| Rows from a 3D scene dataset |
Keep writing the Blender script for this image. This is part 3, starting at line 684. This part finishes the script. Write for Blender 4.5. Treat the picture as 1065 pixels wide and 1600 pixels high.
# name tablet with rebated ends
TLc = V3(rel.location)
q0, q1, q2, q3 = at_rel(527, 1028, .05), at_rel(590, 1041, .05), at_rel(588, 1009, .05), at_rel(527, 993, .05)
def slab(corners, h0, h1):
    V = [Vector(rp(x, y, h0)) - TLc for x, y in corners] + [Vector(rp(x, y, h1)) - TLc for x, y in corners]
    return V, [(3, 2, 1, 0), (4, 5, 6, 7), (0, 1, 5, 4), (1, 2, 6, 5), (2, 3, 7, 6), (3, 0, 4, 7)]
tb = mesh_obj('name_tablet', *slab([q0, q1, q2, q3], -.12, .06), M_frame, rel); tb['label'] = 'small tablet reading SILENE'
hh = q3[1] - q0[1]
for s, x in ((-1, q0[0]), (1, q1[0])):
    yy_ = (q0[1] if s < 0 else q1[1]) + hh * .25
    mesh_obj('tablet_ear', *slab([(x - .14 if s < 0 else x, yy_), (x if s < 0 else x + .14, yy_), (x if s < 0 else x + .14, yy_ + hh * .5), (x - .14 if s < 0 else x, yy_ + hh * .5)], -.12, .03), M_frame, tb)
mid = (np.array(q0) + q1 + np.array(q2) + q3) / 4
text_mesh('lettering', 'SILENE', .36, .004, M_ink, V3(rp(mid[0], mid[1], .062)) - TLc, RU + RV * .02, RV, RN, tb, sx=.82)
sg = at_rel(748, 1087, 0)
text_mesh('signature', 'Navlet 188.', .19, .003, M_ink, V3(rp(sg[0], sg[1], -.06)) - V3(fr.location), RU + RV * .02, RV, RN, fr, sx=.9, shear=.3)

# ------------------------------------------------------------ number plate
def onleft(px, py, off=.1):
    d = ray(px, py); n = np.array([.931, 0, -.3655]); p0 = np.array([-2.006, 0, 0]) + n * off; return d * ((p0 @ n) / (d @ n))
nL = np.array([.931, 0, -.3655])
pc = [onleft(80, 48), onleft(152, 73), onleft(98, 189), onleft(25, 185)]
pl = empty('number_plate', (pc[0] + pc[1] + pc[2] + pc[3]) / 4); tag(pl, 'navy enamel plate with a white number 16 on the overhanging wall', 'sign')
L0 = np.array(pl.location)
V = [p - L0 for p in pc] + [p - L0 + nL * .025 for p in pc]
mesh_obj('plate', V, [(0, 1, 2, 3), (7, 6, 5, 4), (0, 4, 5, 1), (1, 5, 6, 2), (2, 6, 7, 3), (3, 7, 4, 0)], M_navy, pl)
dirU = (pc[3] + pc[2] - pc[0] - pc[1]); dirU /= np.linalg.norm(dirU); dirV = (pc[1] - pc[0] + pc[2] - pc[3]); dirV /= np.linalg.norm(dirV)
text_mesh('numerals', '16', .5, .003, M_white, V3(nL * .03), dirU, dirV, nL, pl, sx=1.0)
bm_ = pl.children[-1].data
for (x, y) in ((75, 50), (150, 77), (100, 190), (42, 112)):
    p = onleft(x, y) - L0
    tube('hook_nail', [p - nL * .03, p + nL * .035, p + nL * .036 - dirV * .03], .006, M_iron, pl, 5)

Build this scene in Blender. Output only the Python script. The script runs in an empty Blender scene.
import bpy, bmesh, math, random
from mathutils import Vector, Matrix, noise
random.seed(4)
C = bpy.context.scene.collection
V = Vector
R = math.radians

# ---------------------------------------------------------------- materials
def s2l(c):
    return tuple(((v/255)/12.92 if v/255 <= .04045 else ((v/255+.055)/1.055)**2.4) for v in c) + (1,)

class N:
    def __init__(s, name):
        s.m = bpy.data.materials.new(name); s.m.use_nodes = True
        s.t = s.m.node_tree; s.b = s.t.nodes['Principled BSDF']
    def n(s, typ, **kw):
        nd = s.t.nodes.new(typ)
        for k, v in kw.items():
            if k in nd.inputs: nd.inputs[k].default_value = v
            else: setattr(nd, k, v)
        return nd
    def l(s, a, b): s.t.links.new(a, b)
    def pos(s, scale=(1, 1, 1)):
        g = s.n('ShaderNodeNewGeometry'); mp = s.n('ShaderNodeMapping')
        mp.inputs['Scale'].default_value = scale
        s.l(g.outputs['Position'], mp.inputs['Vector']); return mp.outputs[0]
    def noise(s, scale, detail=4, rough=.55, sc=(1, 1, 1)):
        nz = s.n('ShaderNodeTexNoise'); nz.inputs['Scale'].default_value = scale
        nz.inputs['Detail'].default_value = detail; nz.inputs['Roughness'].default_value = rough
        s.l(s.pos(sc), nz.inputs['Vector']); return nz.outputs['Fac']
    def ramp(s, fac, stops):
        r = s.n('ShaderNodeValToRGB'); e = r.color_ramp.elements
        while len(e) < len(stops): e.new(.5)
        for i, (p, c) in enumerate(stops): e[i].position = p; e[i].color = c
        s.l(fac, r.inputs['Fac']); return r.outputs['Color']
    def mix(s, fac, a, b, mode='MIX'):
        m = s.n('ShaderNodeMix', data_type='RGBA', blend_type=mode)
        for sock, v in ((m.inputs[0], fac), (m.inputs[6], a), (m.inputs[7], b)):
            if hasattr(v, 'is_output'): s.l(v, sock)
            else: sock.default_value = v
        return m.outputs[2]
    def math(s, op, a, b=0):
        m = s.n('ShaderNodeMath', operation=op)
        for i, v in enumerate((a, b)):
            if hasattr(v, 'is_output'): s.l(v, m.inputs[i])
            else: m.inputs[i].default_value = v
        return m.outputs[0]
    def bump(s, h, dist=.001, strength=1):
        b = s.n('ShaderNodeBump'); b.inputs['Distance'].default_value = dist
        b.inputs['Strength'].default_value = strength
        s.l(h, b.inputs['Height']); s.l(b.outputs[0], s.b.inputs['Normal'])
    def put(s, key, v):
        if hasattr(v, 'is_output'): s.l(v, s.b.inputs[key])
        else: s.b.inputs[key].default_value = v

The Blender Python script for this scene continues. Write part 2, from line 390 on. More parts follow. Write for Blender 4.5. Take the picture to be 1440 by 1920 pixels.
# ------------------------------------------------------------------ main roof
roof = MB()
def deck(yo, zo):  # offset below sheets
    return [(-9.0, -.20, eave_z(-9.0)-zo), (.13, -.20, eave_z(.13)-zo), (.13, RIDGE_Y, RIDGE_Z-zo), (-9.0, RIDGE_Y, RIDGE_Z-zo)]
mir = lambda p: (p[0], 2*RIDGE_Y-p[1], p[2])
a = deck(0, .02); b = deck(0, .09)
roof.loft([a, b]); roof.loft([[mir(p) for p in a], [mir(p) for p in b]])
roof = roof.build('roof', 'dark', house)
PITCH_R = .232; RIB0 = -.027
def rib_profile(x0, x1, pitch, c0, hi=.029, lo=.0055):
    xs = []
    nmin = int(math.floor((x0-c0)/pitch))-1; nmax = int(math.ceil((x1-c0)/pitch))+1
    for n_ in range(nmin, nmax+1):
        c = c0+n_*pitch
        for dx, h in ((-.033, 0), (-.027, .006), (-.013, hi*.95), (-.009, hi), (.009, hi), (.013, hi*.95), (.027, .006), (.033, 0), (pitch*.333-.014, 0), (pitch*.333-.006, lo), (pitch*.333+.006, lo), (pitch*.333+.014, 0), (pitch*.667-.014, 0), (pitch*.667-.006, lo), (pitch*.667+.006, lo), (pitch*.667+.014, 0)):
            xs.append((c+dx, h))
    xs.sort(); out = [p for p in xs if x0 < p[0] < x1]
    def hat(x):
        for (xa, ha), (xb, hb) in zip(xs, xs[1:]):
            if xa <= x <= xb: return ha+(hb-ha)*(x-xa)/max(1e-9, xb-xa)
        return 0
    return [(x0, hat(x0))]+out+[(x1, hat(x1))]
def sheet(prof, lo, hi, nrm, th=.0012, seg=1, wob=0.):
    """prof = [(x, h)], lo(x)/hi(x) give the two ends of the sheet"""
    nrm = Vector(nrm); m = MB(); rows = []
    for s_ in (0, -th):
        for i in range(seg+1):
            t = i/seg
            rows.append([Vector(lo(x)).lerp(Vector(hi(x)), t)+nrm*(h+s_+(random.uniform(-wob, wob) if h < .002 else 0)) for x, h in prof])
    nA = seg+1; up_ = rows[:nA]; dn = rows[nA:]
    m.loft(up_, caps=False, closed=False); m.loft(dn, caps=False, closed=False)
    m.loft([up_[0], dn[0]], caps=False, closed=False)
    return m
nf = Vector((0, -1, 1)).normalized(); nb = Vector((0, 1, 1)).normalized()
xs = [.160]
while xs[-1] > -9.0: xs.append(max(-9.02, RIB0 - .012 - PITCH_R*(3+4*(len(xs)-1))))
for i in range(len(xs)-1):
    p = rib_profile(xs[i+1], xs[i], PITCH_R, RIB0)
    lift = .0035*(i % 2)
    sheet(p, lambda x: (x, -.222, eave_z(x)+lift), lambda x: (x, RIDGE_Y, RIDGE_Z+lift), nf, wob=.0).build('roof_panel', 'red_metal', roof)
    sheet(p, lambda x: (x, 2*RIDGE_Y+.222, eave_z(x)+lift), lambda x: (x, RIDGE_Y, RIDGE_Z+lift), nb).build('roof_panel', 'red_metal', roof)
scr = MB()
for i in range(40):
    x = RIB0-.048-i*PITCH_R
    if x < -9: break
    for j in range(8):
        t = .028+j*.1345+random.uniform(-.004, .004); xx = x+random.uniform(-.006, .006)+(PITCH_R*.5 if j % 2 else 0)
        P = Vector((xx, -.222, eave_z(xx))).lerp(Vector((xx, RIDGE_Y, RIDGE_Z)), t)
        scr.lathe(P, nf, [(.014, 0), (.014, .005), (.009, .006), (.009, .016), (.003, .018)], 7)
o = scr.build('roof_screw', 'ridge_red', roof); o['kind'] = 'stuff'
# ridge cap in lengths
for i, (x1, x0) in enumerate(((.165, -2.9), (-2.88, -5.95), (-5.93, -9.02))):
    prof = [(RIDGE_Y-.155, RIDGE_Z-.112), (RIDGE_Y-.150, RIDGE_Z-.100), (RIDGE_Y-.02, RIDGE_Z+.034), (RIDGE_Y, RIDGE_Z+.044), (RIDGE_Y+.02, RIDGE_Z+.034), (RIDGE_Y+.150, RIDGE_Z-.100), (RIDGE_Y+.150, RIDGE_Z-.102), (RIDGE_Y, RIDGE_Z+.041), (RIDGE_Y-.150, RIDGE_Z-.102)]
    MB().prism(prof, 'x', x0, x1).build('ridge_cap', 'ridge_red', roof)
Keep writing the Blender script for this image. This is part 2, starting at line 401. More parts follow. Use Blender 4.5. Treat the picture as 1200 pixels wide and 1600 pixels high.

| Written task |
Reproduce exactly the lines from the line with "Build this scene" to the line with "return tuple(((v/255)/12.92 if", both end lines included.

| The completed task |
Build this scene in Blender. Output only the Python script. The script runs in an empty Blender scene.
import bpy, bmesh, math, random
from mathutils import Vector, Matrix, noise
random.seed(4)
C = bpy.context.scene.collection
V = Vector
R = math.radians

# ---------------------------------------------------------------- materials
def s2l(c):
    return tuple(((v/255)/12.92 if v/255 <= .04045 else ((v/255+.055)/1.055)**2.4) for v in c) + (1,)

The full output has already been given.